Similar to views on what constitutes racist language, just 34% say people agree on what is considered to be sexist language; a far larger share (65%) says people do not agree about this.

There is no gender gap in views on this question: 65% of women and 64% of men say people generally do not agree over what sexist language is.

Among partisan groups, 67% of Republicans and Republican leaners and 63% of Democrats and Democratic leaners say people do not generally agree over what constitutes sexist language.

There are large partisan and racial differences when it comes to views on the care people should take with language and how quick people are to take offense.

When asked to choose which statement better describes their views, 60% say that too many people are easily offended these days over the language that others use; a smaller share (39%) says people need to be more careful about the language they use to avoid offending people with different backgrounds.

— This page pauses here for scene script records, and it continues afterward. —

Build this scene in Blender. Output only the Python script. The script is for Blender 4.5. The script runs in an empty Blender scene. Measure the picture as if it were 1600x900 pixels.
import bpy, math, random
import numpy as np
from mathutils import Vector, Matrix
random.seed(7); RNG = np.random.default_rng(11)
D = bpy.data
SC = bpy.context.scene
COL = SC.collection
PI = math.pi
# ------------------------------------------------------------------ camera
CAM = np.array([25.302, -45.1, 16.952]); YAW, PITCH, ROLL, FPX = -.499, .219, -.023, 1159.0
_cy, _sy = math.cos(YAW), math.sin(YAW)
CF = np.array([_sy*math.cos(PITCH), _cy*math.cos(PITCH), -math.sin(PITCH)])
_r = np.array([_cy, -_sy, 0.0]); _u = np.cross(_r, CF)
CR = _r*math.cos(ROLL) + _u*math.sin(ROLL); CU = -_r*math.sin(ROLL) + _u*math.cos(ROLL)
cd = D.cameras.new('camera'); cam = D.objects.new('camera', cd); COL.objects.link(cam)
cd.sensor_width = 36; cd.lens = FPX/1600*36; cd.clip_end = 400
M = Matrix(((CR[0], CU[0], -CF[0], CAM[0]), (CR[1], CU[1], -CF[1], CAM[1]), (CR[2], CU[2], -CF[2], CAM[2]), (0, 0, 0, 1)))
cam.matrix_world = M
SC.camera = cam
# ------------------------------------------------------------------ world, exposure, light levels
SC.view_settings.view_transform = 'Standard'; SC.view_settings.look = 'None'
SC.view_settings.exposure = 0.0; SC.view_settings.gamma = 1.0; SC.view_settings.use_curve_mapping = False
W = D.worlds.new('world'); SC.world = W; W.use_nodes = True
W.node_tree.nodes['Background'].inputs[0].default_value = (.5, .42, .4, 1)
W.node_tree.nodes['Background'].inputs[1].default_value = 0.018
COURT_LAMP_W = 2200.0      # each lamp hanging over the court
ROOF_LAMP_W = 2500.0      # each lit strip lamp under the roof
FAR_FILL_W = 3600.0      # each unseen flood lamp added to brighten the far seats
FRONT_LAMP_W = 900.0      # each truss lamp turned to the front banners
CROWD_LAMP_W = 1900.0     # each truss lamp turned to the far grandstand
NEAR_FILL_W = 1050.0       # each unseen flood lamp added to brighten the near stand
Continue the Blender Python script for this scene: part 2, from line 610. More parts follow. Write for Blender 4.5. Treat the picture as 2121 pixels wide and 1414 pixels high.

Views among whites and blacks are nearly the opposite of each other. About two-thirds of blacks (65%) say that people need to be more careful about the language they use to avoid offending others; 34% say that too many people are easily offended over language these days. Among whites, views are the reverse: 66% say that too many people are easily offended over the language others use, compared with 33% who say people should be more careful with their language. Among Hispanics, 54% say people are too easily offended, while 45% say people should be more careful with their language.

There is a wide partisan gap on this question. A large majority of Republicans and Republican leaners (82%) say people are too easily offended. By contrast, Democrats and Democratic leaners are more likely to say that people should be more careful with their language to avoid causing offense (56%) than to say that people are too easily offended over the language others use (42%).

Among Democrats, blacks are substantially more likely than whites to say that people need to be more careful with their language. About two-thirds (67%) of black Democrats say this, compared with 55% of white Democrats.